>> begin STORED DATA

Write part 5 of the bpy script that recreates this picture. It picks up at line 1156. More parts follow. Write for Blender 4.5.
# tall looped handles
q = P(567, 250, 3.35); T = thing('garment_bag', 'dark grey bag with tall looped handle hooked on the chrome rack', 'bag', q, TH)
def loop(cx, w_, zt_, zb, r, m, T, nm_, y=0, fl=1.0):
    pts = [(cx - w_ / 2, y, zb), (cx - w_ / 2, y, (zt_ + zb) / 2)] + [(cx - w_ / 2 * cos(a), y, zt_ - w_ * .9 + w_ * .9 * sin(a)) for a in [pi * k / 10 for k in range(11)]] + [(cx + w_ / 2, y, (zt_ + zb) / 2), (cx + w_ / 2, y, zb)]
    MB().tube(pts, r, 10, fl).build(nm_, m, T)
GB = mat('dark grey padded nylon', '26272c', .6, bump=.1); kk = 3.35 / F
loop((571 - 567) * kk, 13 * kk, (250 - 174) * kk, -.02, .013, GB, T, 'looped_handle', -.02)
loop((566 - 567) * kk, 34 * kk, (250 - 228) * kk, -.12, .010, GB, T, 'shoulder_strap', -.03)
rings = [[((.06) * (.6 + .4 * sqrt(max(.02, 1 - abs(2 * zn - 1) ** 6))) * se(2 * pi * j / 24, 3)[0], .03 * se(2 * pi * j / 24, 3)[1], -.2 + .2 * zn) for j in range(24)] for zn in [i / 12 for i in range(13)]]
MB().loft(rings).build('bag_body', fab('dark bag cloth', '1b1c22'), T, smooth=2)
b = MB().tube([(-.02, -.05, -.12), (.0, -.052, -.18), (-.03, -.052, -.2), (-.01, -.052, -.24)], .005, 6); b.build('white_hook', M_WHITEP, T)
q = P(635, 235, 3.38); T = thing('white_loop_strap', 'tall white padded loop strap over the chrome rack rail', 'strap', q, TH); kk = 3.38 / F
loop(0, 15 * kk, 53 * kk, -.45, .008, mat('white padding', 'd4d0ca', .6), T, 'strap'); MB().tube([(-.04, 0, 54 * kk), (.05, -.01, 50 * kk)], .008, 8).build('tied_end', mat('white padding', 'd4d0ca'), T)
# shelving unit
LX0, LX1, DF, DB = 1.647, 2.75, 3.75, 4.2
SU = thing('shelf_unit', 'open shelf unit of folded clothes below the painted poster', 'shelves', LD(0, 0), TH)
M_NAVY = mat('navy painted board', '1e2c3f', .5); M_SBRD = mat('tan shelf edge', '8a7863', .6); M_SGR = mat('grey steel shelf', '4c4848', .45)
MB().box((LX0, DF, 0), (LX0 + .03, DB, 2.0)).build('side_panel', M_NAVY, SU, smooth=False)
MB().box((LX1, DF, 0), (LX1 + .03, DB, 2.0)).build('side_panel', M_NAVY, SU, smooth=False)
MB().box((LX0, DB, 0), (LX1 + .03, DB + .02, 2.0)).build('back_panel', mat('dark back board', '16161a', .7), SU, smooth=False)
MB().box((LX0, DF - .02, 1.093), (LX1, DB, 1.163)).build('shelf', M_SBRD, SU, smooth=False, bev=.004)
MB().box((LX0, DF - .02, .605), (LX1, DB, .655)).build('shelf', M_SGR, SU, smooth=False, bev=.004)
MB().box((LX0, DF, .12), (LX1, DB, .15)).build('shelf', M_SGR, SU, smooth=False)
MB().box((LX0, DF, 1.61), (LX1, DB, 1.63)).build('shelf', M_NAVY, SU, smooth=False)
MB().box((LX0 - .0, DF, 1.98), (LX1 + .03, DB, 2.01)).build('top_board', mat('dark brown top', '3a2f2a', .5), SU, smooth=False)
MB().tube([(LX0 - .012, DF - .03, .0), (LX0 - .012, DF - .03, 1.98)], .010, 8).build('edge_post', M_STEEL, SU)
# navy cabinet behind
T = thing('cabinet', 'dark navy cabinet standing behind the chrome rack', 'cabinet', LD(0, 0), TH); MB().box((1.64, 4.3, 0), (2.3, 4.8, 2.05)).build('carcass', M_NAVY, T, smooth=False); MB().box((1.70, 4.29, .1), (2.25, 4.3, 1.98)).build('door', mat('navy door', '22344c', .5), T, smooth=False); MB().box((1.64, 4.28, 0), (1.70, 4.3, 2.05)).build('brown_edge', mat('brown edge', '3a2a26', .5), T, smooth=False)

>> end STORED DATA

Give the material above again, word for word.

Write part 5 of the bpy script that recreates this picture. It picks up at line 1156. More parts follow. Write for Blender 4.5.
# tall looped handles
q = P(567, 250, 3.35); T = thing('garment_bag', 'dark grey bag with tall looped handle hooked on the chrome rack', 'bag', q, TH)
def loop(cx, w_, zt_, zb, r, m, T, nm_, y=0, fl=1.0):
    pts = [(cx - w_ / 2, y, zb), (cx - w_ / 2, y, (zt_ + zb) / 2)] + [(cx - w_ / 2 * cos(a), y, zt_ - w_ * .9 + w_ * .9 * sin(a)) for a in [pi * k / 10 for k in range(11)]] + [(cx + w_ / 2, y, (zt_ + zb) / 2), (cx + w_ / 2, y, zb)]
    MB().tube(pts, r, 10, fl).build(nm_, m, T)
GB = mat('dark grey padded nylon', '26272c', .6, bump=.1); kk = 3.35 / F
loop((571 - 567) * kk, 13 * kk, (250 - 174) * kk, -.02, .013, GB, T, 'looped_handle', -.02)
loop((566 - 567) * kk, 34 * kk, (250 - 228) * kk, -.12, .010, GB, T, 'shoulder_strap', -.03)
rings = [[((.06) * (.6 + .4 * sqrt(max(.02, 1 - abs(2 * zn - 1) ** 6))) * se(2 * pi * j / 24, 3)[0], .03 * se(2 * pi * j / 24, 3)[1], -.2 + .2 * zn) for j in range(24)] for zn in [i / 12 for i in range(13)]]
MB().loft(rings).build('bag_body', fab('dark bag cloth', '1b1c22'), T, smooth=2)
b = MB().tube([(-.02, -.05, -.12), (.0, -.052, -.18), (-.03, -.052, -.2), (-.01, -.052, -.24)], .005, 6); b.build('white_hook', M_WHITEP, T)
q = P(635, 235, 3.38); T = thing('white_loop_strap', 'tall white padded loop strap over the chrome rack rail', 'strap', q, TH); kk = 3.38 / F
loop(0, 15 * kk, 53 * kk, -.45, .008, mat('white padding', 'd4d0ca', .6), T, 'strap'); MB().tube([(-.04, 0, 54 * kk), (.05, -.01, 50 * kk)], .008, 8).build('tied_end', mat('white padding', 'd4d0ca'), T)
# shelving unit
LX0, LX1, DF, DB = 1.647, 2.75, 3.75, 4.2
SU = thing('shelf_unit', 'open shelf unit of folded clothes below the painted poster', 'shelves', LD(0, 0), TH)
M_NAVY = mat('navy painted board', '1e2c3f', .5); M_SBRD = mat('tan shelf edge', '8a7863', .6); M_SGR = mat('grey steel shelf', '4c4848', .45)
MB().box((LX0, DF, 0), (LX0 + .03, DB, 2.0)).build('side_panel', M_NAVY, SU, smooth=False)
MB().box((LX1, DF, 0), (LX1 + .03, DB, 2.0)).build('side_panel', M_NAVY, SU, smooth=False)
MB().box((LX0, DB, 0), (LX1 + .03, DB + .02, 2.0)).build('back_panel', mat('dark back board', '16161a', .7), SU, smooth=False)
MB().box((LX0, DF - .02, 1.093), (LX1, DB, 1.163)).build('shelf', M_SBRD, SU, smooth=False, bev=.004)
MB().box((LX0, DF - .02, .605), (LX1, DB, .655)).build('shelf', M_SGR, SU, smooth=False, bev=.004)
MB().box((LX0, DF, .12), (LX1, DB, .15)).build('shelf', M_SGR, SU, smooth=False)
MB().box((LX0, DF, 1.61), (LX1, DB, 1.63)).build('shelf', M_NAVY, SU, smooth=False)
MB().box((LX0 - .0, DF, 1.98), (LX1 + .03, DB, 2.01)).build('top_board', mat('dark brown top', '3a2f2a', .5), SU, smooth=False)
MB().tube([(LX0 - .012, DF - .03, .0), (LX0 - .012, DF - .03, 1.98)], .010, 8).build('edge_post', M_STEEL, SU)
# navy cabinet behind
T = thing('cabinet', 'dark navy cabinet standing behind the chrome rack', 'cabinet', LD(0, 0), TH); MB().box((1.64, 4.3, 0), (2.3, 4.8, 2.05)).build('carcass', M_NAVY, T, smooth=False); MB().box((1.70, 4.29, .1), (2.25, 4.3, 1.98)).build('door', mat('navy door', '22344c', .5), T, smooth=False); MB().box((1.64, 4.28, 0), (1.70, 4.3, 2.05)).build('brown_edge', mat('brown edge', '3a2a26', .5), T, smooth=False)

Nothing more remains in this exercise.